CARACAS, Venezuela, Feb 26 (Reuters) - Venezuela's Planning Minister Felipe Perez said on Wednesday the government could end currency curbs and float the bolivar currency in four to six months if state oil firm PDVSA recovers production lost during a two-month opposition strike. "We believe in about four or six months we could have the problem resolved at PDVSA and the transition needed to guarantee the return of a floating system," Perez said. Venezuela's government imposed strict foreign exchange controls and price curbs in early February to shore up its strike-hit economy. Opposition leaders and dissident oil workers began the shutdown in December to pressure President Hugo Chavez to accept elections. The Venezuelan bolivar slipped about 24 percent against the dollar from the start of the year until the government closed the currency markets on Jan. 21, ending free flotation of the local currency.
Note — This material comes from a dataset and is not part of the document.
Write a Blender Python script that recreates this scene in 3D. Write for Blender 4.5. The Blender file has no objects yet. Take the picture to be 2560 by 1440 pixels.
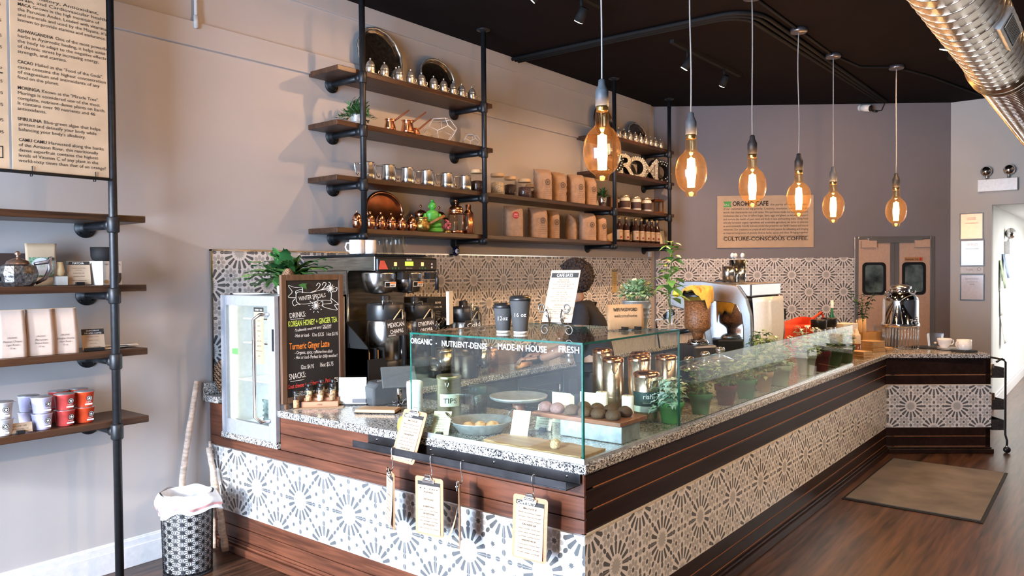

The new currency regime set a fixed exchange rate of 1,596/1,600 bolivars to the dollar. But the government has struggled to fine tune the new mechanisms and only a few banks have so far signed deals with the currency control board CADIVI. Perez said that the government was also studying a tax on currency transactions, but he did not provide more details. Chavez, an outspoken former paratrooper who brands his opponents terrorists trying to topple him, has said he will use the controls to deny opposition businesses access to dollars. Economists and opposition business leaders fear the currency curbs will create a thriving black market, hike inflation and severely restrict transactions in a nation which imports more than 60 percent of its goods. Venezuela's economy, already reeling from a sharp recession, could contract as much as 13.7 percent in 2003 as the lingering effects of the strike take a toll on the oil and non-oil sectors, according to a recent Reuters poll of analysts and economists. The government says output now stands at about 2 million barrels per day (bpd) compared with 3.1 million bpd that the world's No. 5 oil exporter produced before the strike. Estimates from rebel oil workers put production at about 1.5 million bpd. Oil exports, which account for half of state revenues, are at 1.5 million bpd compared with around 2.7 million bpd in November, the government says. But some analysts believe it will be difficult for the government to bring oil production above 2.2 million bpd this year.